Smithsonian using 3D scanning to archive collection


The Smithsonian has a collection of approximately 137 million items but only limited space to display them all, so the institute is turning to 3D printing and 3D scanning to make its massive collection more widely available.

A new effort under way at the world's largest museum and research institution could eventually mean more of its 137 million objects will be publicly available, even if just via 3D digital models. The plan is to create a digital archive of the many objects housed by the museum, which could then be printed and put on display in exhibits at schools, museums, or elsewhere — currently only two percent of its collection is available for the public to see.

The museum is touting the 3D printed replica of a Thomas Jefferson statue that it recently installed for the "Slavery at Jefferson's Monticello: Paradox of Liberty" exhibit at the National Museum of African American History and Culture. According to the museum, this is the "largest 3D printed museum quality historical replica" on Earth and is a copy of a statue on display at Monticello, the Thomas Jefferson museum in Virginia.

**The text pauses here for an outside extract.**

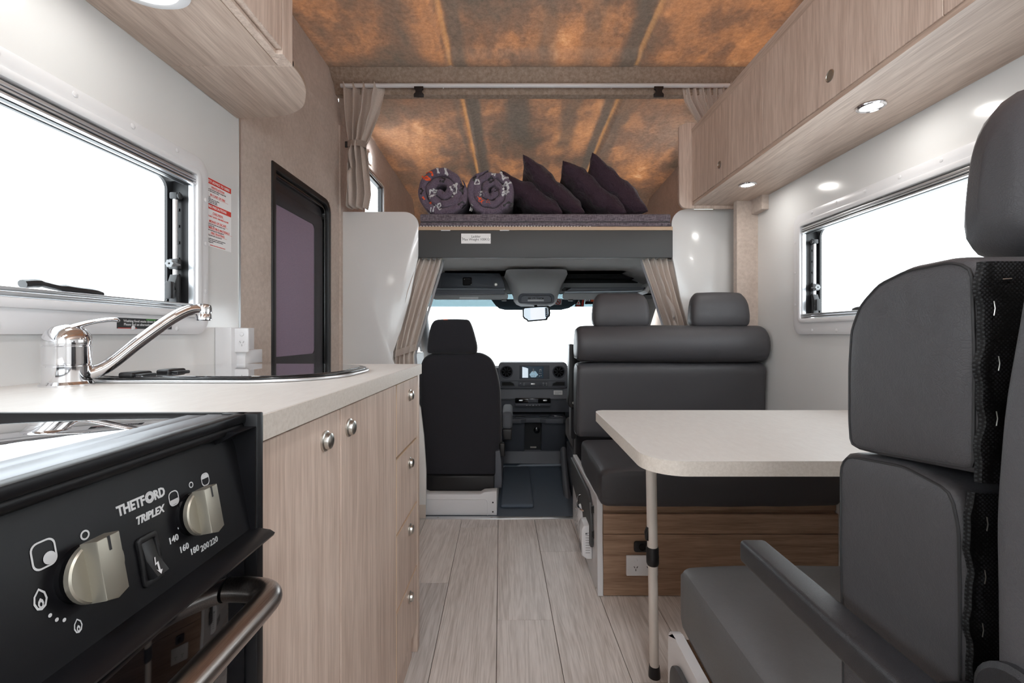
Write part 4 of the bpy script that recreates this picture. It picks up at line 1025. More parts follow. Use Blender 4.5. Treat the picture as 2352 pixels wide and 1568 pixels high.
# stapled dust cover behind
def wav(x, z, k_): return .0016*math.sin(z*95+k_)+.0011*math.sin(z*210+k_*2)
for z0, z1, xl, yy, par in ((.50, .868, .3690, .3625, lc), (.880, 1.050, .3640, .3490, uc)):
    bm = nb(); n = 40; A = []; 
    for i in range(n+1):
        z = lin(z0, z1, i/n); A.append([bm.verts.new((xl+wav(0, z, 1)-.0065, yy+.0035, z)), bm.verts.new((xl+wav(0, z, 1)-.004, yy, z)), bm.verts.new((xl+.004, yy-.0012+.0008*math.sin(z*70), z)), bm.verts.new((xl+.03, yy-.0015, z)), bm.verts.new((XR-.02, yy-.0015, z))])
    for a, b in zip(A, A[1:]):
        for j in range(4): bm.faces.new((a[j], a[j+1], b[j+1], b[j]))
    bmesh.ops.solidify(bm, geom=bm.faces[:], thickness=.0008)
    dcv = obj('dust_cover', bm, M['dust'], par)
    zs = [z0+.05+.042*i for i in range(int((z1-z0-.05)/.042)+1)]
    for i, z in enumerate(zs):
        bm = nb(); tx_ = xl+.004+.002*math.sin(i*2.1); tube(bm, [(tx_, yy-.0022, z-.0055), (tx_+.0005, yy-.0026, z), (tx_, yy-.0022, z+.0055)], .00045, 5); obj('staple', bm, M['steel'], dcv)
bm = nb(); tube(bm, [(.372, .3462, 1.036), (.379, .3462, 1.0365)], .00045, 5); obj('staple', bm, M['steel'], uc)
hr = headrest(ns, .440, .735, .370, .458, 1.066, 1.228, 41)
# armrest
bm = nb(); box(bm, .2985, .3335, .340, .604, .6935, .7235, .006, 3); obj('armrest', bm, M['grain_black'], ns)
bm = nb(); box(bm, .3335, .362, .345, .36, .695, .722, .004); obj('armrest_bracket', bm, M['black'], ns)

# bench beyond it, back to back
nb2 = thing('rear_bench', 'grey leather bench back at the right edge, behind the stapled seat back', 'bench', (.8, .1, 0))
rp2 = dense([(.3085, 1.06), (.314, 1.02), (.3255, .95), (.332, .86), (.331, .76), (.326, .60), (.322, .50), (.20, .50), (.19, .9), (.21, 1.08), (.29, 1.09)], .015)
bm = profile_cushion(rp2, .346, XR-.012, .012, 12, 51, .001, .002); obj('back_cushion', bm, M['leather_grey'], nb2)
bm = cushion(.366, XR-.014, -.25, .195, .35, .49, .022); obj('seat_cushion', bm, M['leather_grey'], nb2)
bm = nb(); box(bm, .362, XR-.002, -.25, .285, .003, .348); obj('base', bm, M['wood_bench'], nb2)
bm = nb(); lathe(bm, (.3455, .306, .738), (-1, 0, 0), [(.03, 0), (.03, .006), (.026, .009), (0, .009)], 28); obj('armrest_pivot', bm, M['grain_black'], nb2)

# ================================================================== BERTH
t = thing('berth_base', 'dark grey padded berth front with pale wood edge above the cab', 'bed base', (.17, 3.3, 1.4))
bm = nb(); box(bm, -.512, .853, 2.438, 2.458, 1.4055, 1.5525, .004); obj('front_panel', bm, M['vinyl'], t)
bm = nb(); box(bm, XL+.004, XR-.004, 2.483, 4.415, 1.53, 1.573); obj('platform', bm, M['wood_long'], t)
bm = nb(); box(bm, -.512, .853, 2.440, 2.4595, 1.5535, 1.5725, .001); obj('edge_board', bm, plain('birch_edge', srgb(200, 172, 145), .5), t)
for x in (-.365, -.050):
    bm = nb(); box(bm, x-.025, x+.025, 2.436, 2.4598, 1.5500, 1.5535); box(bm, x-.025, x+.025, 2.4362, 2.4380, 1.5490, 1.5535); obj('metal_bracket', bm, M['white_matt'], t)
bm = nb()
for i in range(56):
    x = -.502+i*.0165; box(bm, x, x+.0075, 2.4365, 2.4565, 1.5727, 1.5762+(0 if i < 34 else -.0015*(i-34)/22))
nt = obj('antislip_net', bm, M['white_matt'], t, kind='stuff')
mt = thing('mattress', 'dark tweed berth mattress under the rolled duvets and pillows', 'mattress', (.17, 3.3, 1.576))
bm = cushion(-.505, .846, 2.446, 4.2, 1.600, 1.643, .010, .0012, 60, crown=.001); obj('upper_layer', bm, M['mattress'], mt)
bm = cushion(-.505, .846, 2.448, 4.2, 1.5765, 1.5985, .006, .0008, 61, crown=.001); obj('lower_layer', bm, M['mattress'], mt)
bm = nb(); box(bm, -.50, .84, 2.4475, 2.452, 1.5975, 1.6012); obj('zip', bm, M['ink'], mt)
# ladder plate
t = thing('ladder_sign', 'small white ladder weight sign on the grey berth front', 'sign', (-.20, 2.436, 1.477))
bm = nb(); box(bm, -.2815, -.1235, 2.4352, 2.4372, 1.4805, 1.5345, .0006, 1); obj('plate', bm, M['paper'], t)
bm = nb(); merge(bm, text_bm('Ladder\nMax Weight 100KG', .0178, (-.2025, 2.4350, 1.5125), (1, 0, 0), (0, 0, 1), 'CENTER', sx=1., line=.88)); obj('lettering', bm, M['ink'], t, smooth=False)
for x in (-.2745, -.1305):
    bm = nb(); lathe(bm, (x, 2.4352, 1.512), (0, -1, 0), [(.0035, 0), (.003, .0012), (0, .0014)], 12); obj('screw', bm, M['steel'], t)

# rolled duvets
def duvet_roll(lab, cx, cz, R, turns, seed, hollow, marks):
    t = thing('rolled_duvet', lab, 'duvet', (cx, 2.7, cz-R), group='rolled duvets on the berth')
    rnd = random.Random(seed); pitch = R/turns*(1-hollow); th = pitch*.98
    N = int(turns*44); y0, y1 = 2.485, 3.0
    def frame(k):
        a = k/44*2*PI; r = hollow*R + pitch*k/44 + pitch*.05
        r += .005*noise.noise(Vector((math.cos(a)*1.6, math.sin(a)*1.6, k/44+seed)))
        e = 1.0+ .0*a
        sgn = 1 if seed % 2 else -1
        return a*sgn+seed, min(r, R-th*.35)
    prof = [(-.50, 1.), (-.50, .30), (-.50, .085), (-.44, .036), (-.30, .010), (-.1, .0), (.1, .0), (.30, .010), (.44, .036), (.50, .085), (.50, .30), (.50, 1.)]
    bm = nb(); rows = []
    for k_ in range(N+1):
        a, r = frame(k_); row = []
        puff = .010*noise.noise(Vector((a*1.9, seed, 1)))+.007*noise.noise(Vector((a*5.3, seed, 4)))
        tf = 1 if k_ > 6 else .3+.7*k_/6
        tf *= 1 if k_ < N-6 else max(.12, (N-k_)/6)
        for (u, w) in prof:
            rr = r+u*th*tf; yy = lin(y0+puff*(1-min(1, w*3)), y1, w) if w >= 1 else y0+puff*(1-w)+w*.5*(y1-y0)*.9
            dent = .006*noise.noise(Vector((math.cos(a)*rr*30, math.sin(a)*rr*30, yy*12+seed)))
            rr += dent
            x = cx+rr*math.cos(a); z = cz+rr*math.sin(a)*(.985)
            z = max(z, cz-R+.002)
            row.append(bm.verts.new((x, yy, z)))
        rows.append(row)
    m = len(prof)
    for A, B in zip(rows, rows[1:]):
        for i in range(m-1): bm.faces.new((A[i], A[i+1], B[i+1], B[i]))
        bm.faces.new((A[m-1], A[0], B[0], B[m-1]))
    bm.faces.new(rows[0]); bm.faces.new(rows[-1][::-1])
    bmesh.ops.recalc_face_normals(bm, faces=bm.faces)
    from mathutils.bvhtree import BVHTree
    tree = BVHTree.FromBMesh(bm)
    body = obj('cover', bm, M['duvet'], t, angle=180)
    groups = {}
    for mi, (mat, wd, pts) in enumerate(marks):
        b = groups.setdefault((mat, mi), nb())
        P = smooth_path([(p[0], p[1], 0) for p in pts], 6) if len(pts) > 2 else [Vector((lin(pts[0][0], pts[1][0], i/6), lin(pts[0][1], pts[1][1], i/6), 0)) for i in range(7)]
        L_ = []
        for i, p in enumerate(P):
            d = (P[min(i+1, len(P)-1)]-P[max(0, i-1)]).normalized(); n_ = Vector((-d.y, d.x, 0))
            ww = wd*1.35*(.8+.3*math.sin(i*1.3)); rw = []
            for s in (-1, 1):
                x = cx+R*p.x+n_.x*s*ww*.5; z = cz+R*p.y+n_.y*s*ww*.5
                hit = tree.ray_cast(Vector((x, 2.3, z)), Vector((0, 1, 0)))
                yy = hit[0].y if hit[0] is not None else y0+.02
                rw.append((x, yy-.0012, z))
            L_.append(rw)
        for A, B in zip(L_, L_[1:]):
            if abs(A[0][1]-B[0][1]) < .03 and abs(A[1][1]-B[1][1]) < .03:
                vs = [b.verts.new(q) for q in (A[0], A[1], B[1], B[0])]; b.faces.new(vs)
    for (mat, _), b in groups.items():
        bmesh.ops.remove_doubles(b, verts=b.verts, dist=1e-6)
        if len(b.faces): obj('printed_stroke', b, M[mat], body, smooth=False)
        else: b.free()
    return t
mk1 = [('print', .010, [(-.22, .90), (-.15, .62)]), ('print', .009, [(.10, .88), (.13, .60)]), ('print', .008, [(.20, .55), (.10, .85)]),
       ('orange', .008, [(-.85, .50), (-.62, .68), (-.42, .66), (-.40, .52)]), ('orange', .009, [(-.78, .42), (-.62, .50), (-.50, .38), (-.70, .40)]),
       ('print', .011, [(.40, .10), (.55, .22), (.50, -.02), (.42, -.22), (.34, -.28)]), ('print', .009, [(.30, .12), (.36, -.02), (.46, -.10)]), ('print', .007, [(.42, .22), (.55, .05), (.52, -.15)]),
       ('print', .009, [(-.52, -.36), (-.48, -.05), (-.32, -.10), (-.34, -.22), (-.50, -.28)]), ('print', .007, [(-.35, -.12), (-.22, .0), (-.38, .0)]), ('orange', .010, [(-.50, -.50), (-.44, -.56)]), ('orange', .008, [(-.78, -.30), (-.70, -.40)]),
       ('print', .005, [(-.38, -.88), (-.32, -.66), (-.25, -.62), (-.20, -.70)]), ('print', .006, [(-.20, -.72), (-.08, -.62), (-.12, -.54), (-.20, -.62), (-.14, -.78), (-.04, -.74)]), ('print', .005, [(-.48, -.90), (-.44, -.72)]),
       ('ink', .009, [(.66, -.05), (.82, .10), (.72, .22), (.80, -.18)]), ('ink', .008, [(.60, -.62), (.78, -.50), (.86, -.60), (.70, -.70)]), ('ink', .009, [(-.10, .46), (.08, .42), (.0, .30), (-.12, .34)]), ('ink', .008, [(-.88, .05), (-.78, -.05), (-.86, -.2)])]
mk2 = [('print', .011, [(.38, .86), (.50, .55)]), ('print', .010, [(.72, .62), (.46, .48)]), ('print', .008, [(.86, .40), (.60, .22), (.48, .05)]), ('print', .009, [(.48, .20), (.62, .36), (.70, .10), (.45, -.08)]), ('print', .010, [(.44, -.18), (.60, -.10), (.74, .0)]),
       ('print', .007, [(.0, .70), (.16, .74), (.12, .64)]), ('print', .006, [(-.62, .50), (-.70, .30), (-.50, .32), (-.58, .52)]), ('print', .010, [(-.52, .02), (-.44, -.18)]), ('print', .010, [(-.46, .04), (-.36, -.16), (-.40, -.22)]),
       ('orange', .017, [(-.50, -.20), (-.46, -.38), (-.34, -.46)]), ('orange', .016, [(-.20, -.40), (-.02, -.46)]), ('print', .004, [(-.92, -.80), (-.86, -.55), (-.82, -.60), (-.86, -.82), (-.78, -.60)]),
       ('ink', .009, [(-.80, .52), (-.66, .60), (-.76, .42)]), ('ink', .009, [(-.14, .44), (.0, .58), (.08, .44), (-.10, .36)]), ('ink', .009, [(.50, -.64), (.72, -.48), (.90, -.52), (.80, -.64)]), ('ink', .005, [(.14, .18), (.22, .02), (.12, -.02)])]
MT = 1.6455
duvet_roll('rolled dark duvet with white and orange script, the outermost by the left partition', -.389, MT+.141, .139, 2.6, 3, .10, mk1)
duvet_roll('rolled dark duvet with two orange marks, next to the leaning pillows', -.122, MT+.132, .130, 3.0, 8, .02, mk2)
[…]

The team working on the Jefferson replica project decided that rather than using a traditional method involving rubber molding and casting, they would utilise modern technologies. Taking a laser scanner worth well up to $100,000 along, they generated an intricately detailed 3D model of the statue that was then turned into the 3D printed replica by RedEye on Demand.

Now, with that high-end scanner, as well as other tools that include digital cameras and cloud-based digitisation software, the team is slowly setting out to begin building a new Smithsonian digital archive. They hope this initiative will eventually lead to scores of 3D printed exhibits, as well as countless 3D models that could theoretically be used in the museums, in schools or just about anywhere people have an interest in the Smithsonian's vast physical holdings.

The only problem? They need more companies that, like RedEye on Demand, have the resources to help bring the efforts to fruition.